Luther’s original proposal was to value the Bible above all else. The United States did just that. The Protestant fruit in the U.S. was not only an immense cultural love for the Bible, but also a tolerance for the Jews never seen before.
The United States, which was founded by a 98 percent Protestant population, followed the Bible, as Luther pointed out, but did not follow Luther’s anti-Jewish sins.
With his imperfections, sins and even heavy opinions, Luther often sought to point to Christ. If an evangelical puts Luther above Jesus, he will be no better than the popes criticized by Luther.
A true evangelical must imitate Jesus and the Gospel, not Luther and other men. If he imitates Luther, he will utter many profanities, because this was one of Luther’s sins. And he will imitate Luther’s insane stance against the Jews, a stance totally imitated from the common Catholic customs of his day.

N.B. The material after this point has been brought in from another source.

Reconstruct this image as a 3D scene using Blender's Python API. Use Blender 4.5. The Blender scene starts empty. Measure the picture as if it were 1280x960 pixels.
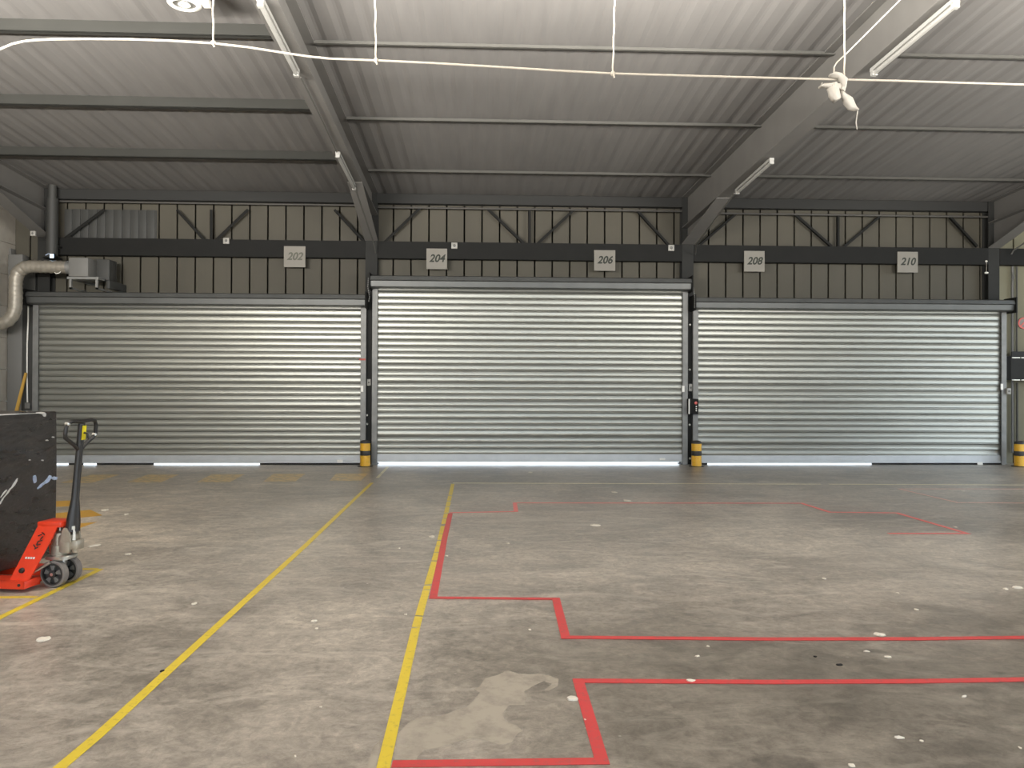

An evangelical who imitates the sins, dirty mouth and heavy opinions of Luther is not a follower of Jesus.
Last year, the Lutheran Church of Norway denounced Luther’s anti-Jewish writings. More churches of the Reformation should follow the example of the Lutheran Church of Norway.

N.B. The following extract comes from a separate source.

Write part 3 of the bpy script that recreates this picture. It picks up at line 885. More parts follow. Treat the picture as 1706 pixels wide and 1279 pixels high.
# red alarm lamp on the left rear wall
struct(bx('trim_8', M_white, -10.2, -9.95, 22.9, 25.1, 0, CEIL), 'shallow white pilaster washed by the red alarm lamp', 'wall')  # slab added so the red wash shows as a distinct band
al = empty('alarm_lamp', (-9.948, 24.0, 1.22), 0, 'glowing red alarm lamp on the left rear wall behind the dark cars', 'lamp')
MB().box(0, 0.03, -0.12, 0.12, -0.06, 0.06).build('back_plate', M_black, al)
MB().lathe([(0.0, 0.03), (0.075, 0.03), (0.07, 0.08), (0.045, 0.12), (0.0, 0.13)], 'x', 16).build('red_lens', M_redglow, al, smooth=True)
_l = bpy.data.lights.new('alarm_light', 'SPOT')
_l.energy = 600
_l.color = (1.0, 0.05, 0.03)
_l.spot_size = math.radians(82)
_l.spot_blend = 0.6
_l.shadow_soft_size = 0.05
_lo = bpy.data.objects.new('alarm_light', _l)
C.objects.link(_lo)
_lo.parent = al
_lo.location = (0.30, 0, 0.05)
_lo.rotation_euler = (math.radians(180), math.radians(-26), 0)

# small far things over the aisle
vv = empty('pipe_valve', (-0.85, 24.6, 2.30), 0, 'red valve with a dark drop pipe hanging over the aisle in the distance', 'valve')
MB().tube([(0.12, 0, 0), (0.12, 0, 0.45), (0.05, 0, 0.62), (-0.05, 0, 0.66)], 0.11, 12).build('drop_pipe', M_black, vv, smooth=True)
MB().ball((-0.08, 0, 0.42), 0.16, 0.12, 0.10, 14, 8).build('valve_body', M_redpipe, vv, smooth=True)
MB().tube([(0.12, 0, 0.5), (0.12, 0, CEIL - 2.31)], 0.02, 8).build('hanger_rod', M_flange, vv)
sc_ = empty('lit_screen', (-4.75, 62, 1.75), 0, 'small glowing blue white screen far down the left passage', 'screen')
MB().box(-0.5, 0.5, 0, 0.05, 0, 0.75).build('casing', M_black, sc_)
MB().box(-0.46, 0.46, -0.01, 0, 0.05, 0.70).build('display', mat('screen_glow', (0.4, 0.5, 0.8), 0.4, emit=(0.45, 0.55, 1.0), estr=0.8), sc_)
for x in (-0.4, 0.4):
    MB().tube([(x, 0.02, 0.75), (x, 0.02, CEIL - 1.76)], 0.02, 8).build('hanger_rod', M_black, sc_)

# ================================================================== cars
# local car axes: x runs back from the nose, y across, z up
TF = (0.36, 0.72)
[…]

Luther set a good example by denouncing the corruption of the hierarchy of the Catholic Church, which has been working to repair some of these problems. But he eventually imitated one of the worst sins of the Catholic Church. Now, by following his own example of giving preeminence to the Bible, the Reformation churches have a moral and spiritual obligation to denounce the anti-Jewish views that took over an old, sick Luther.
Yet, Luther’s lasting good fruit is much better than his momentary anti-Jewish book: Because of Luther, America was born Protestant and became the best friend and refuge of Jews and Israel.
Another good fruit was Rev. Wurmbrand, a Lutheran Jewish minister who wrote several books against communism.